- **Supplied material**:

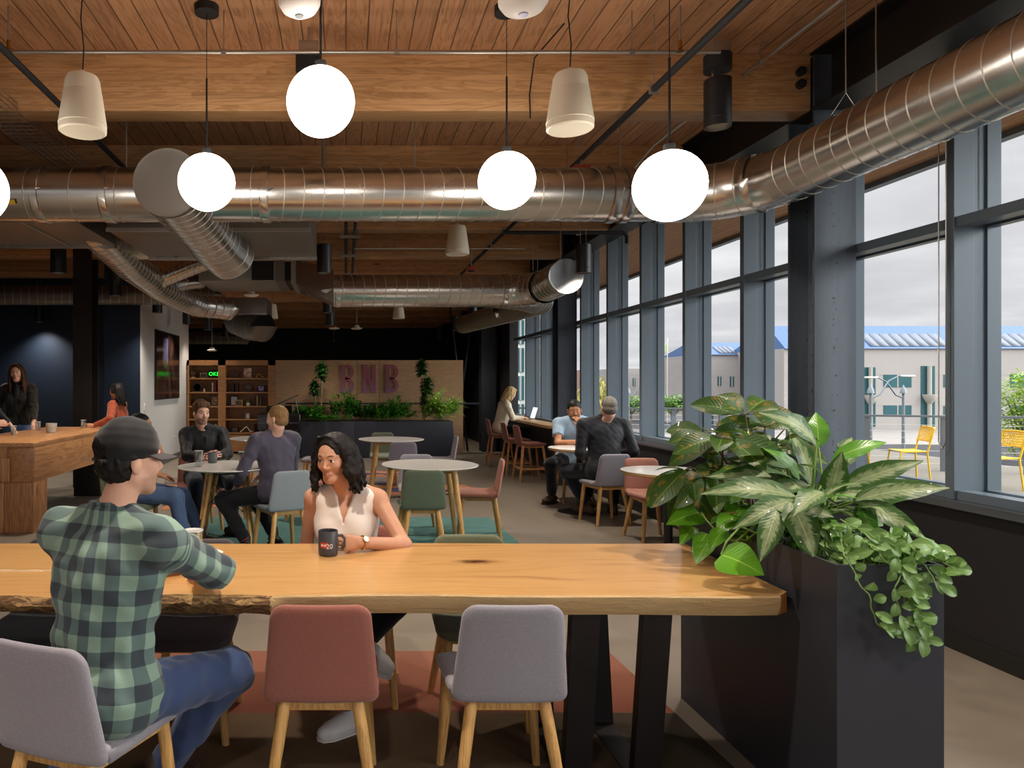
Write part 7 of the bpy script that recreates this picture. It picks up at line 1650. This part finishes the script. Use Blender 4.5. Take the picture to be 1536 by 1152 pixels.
for i, (px, lab) in enumerate(((945, 'green shrub under the low white building, leftmost'), (985, 'green shrub under the low white building, second from left'), (1010, 'green shrub under the low white building, third from left'), (1036, 'green shrub under the low white building, rightmost'))): tree('street_shrub', lab, px, 606, 96, 2.4, 1.2, T_GRN, 260, .8)
def street_lamp(px, Y, label, arm):
    x = bx_(px, Y); r = thing('street_lamp', label, 'street lamp', (x, Y, -5)); zt = bz_(590, Y)+5; mp = mat('lamp_post_grey', '#7c858a', .5, .4)
    MB().tube([(0, 0, 0), (0, 0, zt)], [.12, .075], n=12).build('post', mp, r); MB().lathe([(0, zt), (.2, zt), (.16, zt+.25), (.05, zt+.45), (0, zt+.6)], n=14).build('finial', mp, r)
    MB().tube([(0, 0, zt-.3), (arm*.5, 0, zt-.1), (arm*1.1, 0, zt+.75), (arm*1.7, 0, zt+1.05), (arm*2.0, 0, zt+1.05)], [.06, .05, .045, .04, .04], n=8).build('arm', mp, r); MB().box((arm*2.15, 0, zt+1.03), (.8, .35, .12), bev=.04).build('lamp_head', M_WHITE, r)
street_lamp(1306, 42, 'grey street lamp with a curved arm, left of two', 1.0); street_lamp(1355, 46, 'grey street lamp with a curved arm, right of two', -1.0); street_lamp(943, 70, 'small-looking street lamp seen between the far mullions', 1.0)
for px, lab, c_ in ((988, 'flagpole with a red, white and blue flag beyond the windows', '#b06a70'), (1001, 'flagpole with a white and green flag beyond the windows', '#c8dcae')):
    Y = 120; r = thing('flagpole', lab, 'flagpole', (bx_(px, Y), Y, -5)); h_ = bz_(507, Y)+5
    MB().cyl((0, 0, 0), (0, 0, h_), .09, n=8).build('pole', M_WHITE, r); MB().grid(lambda u, v: Vector((-1.1*u, .2*math.sin(u*6), h_*.95-1.2*u-1.6*v)), 8, 6).build('flag', mat('flag_'+c_, c_, .8), r, solid=.02)
r = thing('pylon', 'tall beige pylon seen through the window right of the second steel column', 'pylon', (bx_(893, 60), 60, -5)); MB().b2((-.22, -.22, 0), (.22, .22, bz_(425, 60)+5), bev=.02).build('shaft', mat('beige_pylon', '#a8a090', .8), r)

- **Stated goal**:
Copy each line exactly, and leave the pictures out of your copy.

- **Output below**:
Write part 7 of the bpy script that recreates this picture. It picks up at line 1650. This part finishes the script. Use Blender 4.5. Take the picture to be 1536 by 1152 pixels.
for i, (px, lab) in enumerate(((945, 'green shrub under the low white building, leftmost'), (985, 'green shrub under the low white building, second from left'), (1010, 'green shrub under the low white building, third from left'), (1036, 'green shrub under the low white building, rightmost'))): tree('street_shrub', lab, px, 606, 96, 2.4, 1.2, T_GRN, 260, .8)
def street_lamp(px, Y, label, arm):
    x = bx_(px, Y); r = thing('street_lamp', label, 'street lamp', (x, Y, -5)); zt = bz_(590, Y)+5; mp = mat('lamp_post_grey', '#7c858a', .5, .4)
    MB().tube([(0, 0, 0), (0, 0, zt)], [.12, .075], n=12).build('post', mp, r); MB().lathe([(0, zt), (.2, zt), (.16, zt+.25), (.05, zt+.45), (0, zt+.6)], n=14).build('finial', mp, r)
    MB().tube([(0, 0, zt-.3), (arm*.5, 0, zt-.1), (arm*1.1, 0, zt+.75), (arm*1.7, 0, zt+1.05), (arm*2.0, 0, zt+1.05)], [.06, .05, .045, .04, .04], n=8).build('arm', mp, r); MB().box((arm*2.15, 0, zt+1.03), (.8, .35, .12), bev=.04).build('lamp_head', M_WHITE, r)
street_lamp(1306, 42, 'grey street lamp with a curved arm, left of two', 1.0); street_lamp(1355, 46, 'grey street lamp with a curved arm, right of two', -1.0); street_lamp(943, 70, 'small-looking street lamp seen between the far mullions', 1.0)
for px, lab, c_ in ((988, 'flagpole with a red, white and blue flag beyond the windows', '#b06a70'), (1001, 'flagpole with a white and green flag beyond the windows', '#c8dcae')):
    Y = 120; r = thing('flagpole', lab, 'flagpole', (bx_(px, Y), Y, -5)); h_ = bz_(507, Y)+5
    MB().cyl((0, 0, 0), (0, 0, h_), .09, n=8).build('pole', M_WHITE, r); MB().grid(lambda u, v: Vector((-1.1*u, .2*math.sin(u*6), h_*.95-1.2*u-1.6*v)), 8, 6).build('flag', mat('flag_'+c_, c_, .8), r, solid=.02)
r = thing('pylon', 'tall beige pylon seen through the window right of the second steel column', 'pylon', (bx_(893, 60), 60, -5)); MB().b2((-.22, -.22, 0), (.22, .22, bz_(425, 60)+5), bev=.02).build('shaft', mat('beige_pylon', '#a8a090', .8), r)